- _Task details_
The data below should be printed in full, exactly, and without any of its images.

- _Material_
========

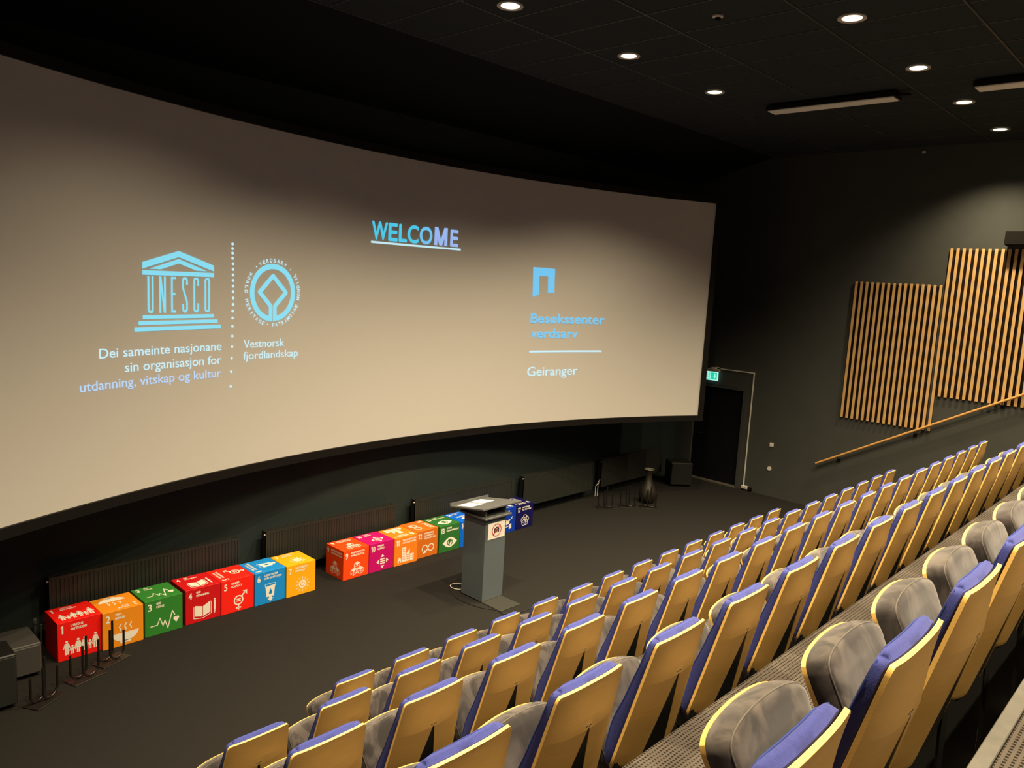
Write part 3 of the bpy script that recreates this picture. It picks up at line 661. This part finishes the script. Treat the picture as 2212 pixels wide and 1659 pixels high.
CUBES = [ # number, x0, y0, colour (photo sRGB), front text, top text, top rotation quarter turns (ccw), rz, label, side print
 (1, 2.200, 8.060, (205, 24, 14), ['UTRYDDE', 'FATTIGDOM'], ['UTRYDDE', 'FATTIGDOM'], 0, 0.3, 'red cube reading 1 UTRYDDE FATTIGDOM, leftmost of the row'),
 (2, 2.605, 8.030, (200, 132, 22), ['ZERO', 'HUNGER'], ['UTRYDDE', 'SULT'], 2, 0.0, 'ochre cube reading 2 ZERO HUNGER with a steaming bowl'),
 (3, 3.028, 8.050, (42, 118, 38), ['GOD', 'HELSE'], ['GOD', 'HELSE'], 0, 0.2, 'green cube reading 3 GOD HELSE with a heartbeat line'),
 (4, 3.472, 8.070, (170, 18, 20), ['GOD', 'UTDANNING'], ['GOD', 'UTDANNING'], 0, -0.4, 'dark red cube reading 4 GOD UTDANNING with a book'),
 (5, 3.875, 8.062, (218, 32, 16), ['GENDER', 'EQUALITY'], ['LIKESTILLING', 'MELLOM KJØNNA'], 1, 0.2, 'bright red cube reading 5 GENDER EQUALITY'),
 (6, 4.278, 8.050, (22, 128, 182), ['CLEAN WATER', 'AND SANITATION'], ['REINT VATN OG', 'GODE SANITÆRTILHØVE'], 1, 0.3, 'light blue cube reading 6 CLEAN WATER AND SANITATION'),
 (7, 4.684, 8.035, (240, 160, 18), ['REN ENERGI', 'FOR ALLE'], ['REN ENERGI', 'FOR ALLE'], 0, 0.2, 'yellow cube reading 7 with a sun, at the right end of the left group'),
 (9, 5.510, 8.060, (215, 68, 14), ['INNOVASJON OG', 'INFRASTRUKTUR'], ['INNOVASJON OG', 'INFRASTRUKTUR'], 0, 0.4, 'orange-red cube reading 9 INNOVASJON OG INFRASTRUKTUR'),
 (10, 5.918, 8.060, (164, 12, 88), ['MINDRE', 'ULIKHET'], ['MINDRE', 'ULIKHET'], 0, 0.0, 'magenta cube reading 10 MINDRE ULIKHET'),
 (11, 6.326, 8.040, (212, 120, 26), ['SUSTAINABLE CITIES', 'AND COMMUNITIES'], ['BERKRAFTIGE BYAR', 'OG SAMFUNN'], 2, -0.5, 'orange cube reading 11 SUSTAINABLE CITIES AND COMMUNITIES'),
 (12, 6.736, 8.080, (176, 98, 22), ['RESPONSIBLE', 'CONSUMPTION', 'AND PRODUCTION'], ['ANSVARLEG FORBRUK', 'OG PRODUKSJON'], 3, 0.5, 'brownish orange cube reading 12 with a looping arrow'),
 (13, 7.146, 8.060, (38, 100, 38), ['STOPPE', 'KLIMAENDRINGENE'], ['STOPPE', 'KLIMAENDRINGENE'], 0, 0.2, 'dark green cube reading 13 STOPPE KLIMAENDRINGENE with an eye'),
 (14, 7.552, 8.060, (6, 92, 180), ['LIV UNDER', 'VANN'], ['LIV UNDER', 'VANN'], 0, 0.0, 'blue cube reading 14, half hidden behind the left of the lectern'),
 (16, 8.405, 8.110, (8, 52, 140), ['FRED OG', 'RETTFERD'], ['FRED OG', 'RETTFERD'], 2, 0.3, 'royal blue cube with a dove and gavel, partly behind the lectern'),
 (17, 8.815, 8.110, (15, 15, 66), ['PARTNERSHIP', 'FOR THE GOALS'], ['PARTNERSHIP', 'FOR THE GOALS'], 2, 0.3, 'navy cube reading 17 PARTNERSHIP FOR THE GOALS, rightmost of the row'),
]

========

- _Expected output_
Write part 3 of the bpy script that recreates this picture. It picks up at line 661. This part finishes the script. Treat the picture as 2212 pixels wide and 1659 pixels high.
CUBES = [ # number, x0, y0, colour (photo sRGB), front text, top text, top rotation quarter turns (ccw), rz, label, side print
 (1, 2.200, 8.060, (205, 24, 14), ['UTRYDDE', 'FATTIGDOM'], ['UTRYDDE', 'FATTIGDOM'], 0, 0.3, 'red cube reading 1 UTRYDDE FATTIGDOM, leftmost of the row'),
 (2, 2.605, 8.030, (200, 132, 22), ['ZERO', 'HUNGER'], ['UTRYDDE', 'SULT'], 2, 0.0, 'ochre cube reading 2 ZERO HUNGER with a steaming bowl'),
 (3, 3.028, 8.050, (42, 118, 38), ['GOD', 'HELSE'], ['GOD', 'HELSE'], 0, 0.2, 'green cube reading 3 GOD HELSE with a heartbeat line'),
 (4, 3.472, 8.070, (170, 18, 20), ['GOD', 'UTDANNING'], ['GOD', 'UTDANNING'], 0, -0.4, 'dark red cube reading 4 GOD UTDANNING with a book'),
 (5, 3.875, 8.062, (218, 32, 16), ['GENDER', 'EQUALITY'], ['LIKESTILLING', 'MELLOM KJØNNA'], 1, 0.2, 'bright red cube reading 5 GENDER EQUALITY'),
 (6, 4.278, 8.050, (22, 128, 182), ['CLEAN WATER', 'AND SANITATION'], ['REINT VATN OG', 'GODE SANITÆRTILHØVE'], 1, 0.3, 'light blue cube reading 6 CLEAN WATER AND SANITATION'),
 (7, 4.684, 8.035, (240, 160, 18), ['REN ENERGI', 'FOR ALLE'], ['REN ENERGI', 'FOR ALLE'], 0, 0.2, 'yellow cube reading 7 with a sun, at the right end of the left group'),
 (9, 5.510, 8.060, (215, 68, 14), ['INNOVASJON OG', 'INFRASTRUKTUR'], ['INNOVASJON OG', 'INFRASTRUKTUR'], 0, 0.4, 'orange-red cube reading 9 INNOVASJON OG INFRASTRUKTUR'),
 (10, 5.918, 8.060, (164, 12, 88), ['MINDRE', 'ULIKHET'], ['MINDRE', 'ULIKHET'], 0, 0.0, 'magenta cube reading 10 MINDRE ULIKHET'),
 (11, 6.326, 8.040, (212, 120, 26), ['SUSTAINABLE CITIES', 'AND COMMUNITIES'], ['BERKRAFTIGE BYAR', 'OG SAMFUNN'], 2, -0.5, 'orange cube reading 11 SUSTAINABLE CITIES AND COMMUNITIES'),
 (12, 6.736, 8.080, (176, 98, 22), ['RESPONSIBLE', 'CONSUMPTION', 'AND PRODUCTION'], ['ANSVARLEG FORBRUK', 'OG PRODUKSJON'], 3, 0.5, 'brownish orange cube reading 12 with a looping arrow'),
 (13, 7.146, 8.060, (38, 100, 38), ['STOPPE', 'KLIMAENDRINGENE'], ['STOPPE', 'KLIMAENDRINGENE'], 0, 0.2, 'dark green cube reading 13 STOPPE KLIMAENDRINGENE with an eye'),
 (14, 7.552, 8.060, (6, 92, 180), ['LIV UNDER', 'VANN'], ['LIV UNDER', 'VANN'], 0, 0.0, 'blue cube reading 14, half hidden behind the left of the lectern'),
 (16, 8.405, 8.110, (8, 52, 140), ['FRED OG', 'RETTFERD'], ['FRED OG', 'RETTFERD'], 2, 0.3, 'royal blue cube with a dove and gavel, partly behind the lectern'),
 (17, 8.815, 8.110, (15, 15, 66), ['PARTNERSHIP', 'FOR THE GOALS'], ['PARTNERSHIP', 'FOR THE GOALS'], 2, 0.3, 'navy cube reading 17 PARTNERSHIP FOR THE GOALS, rightmost of the row'),
]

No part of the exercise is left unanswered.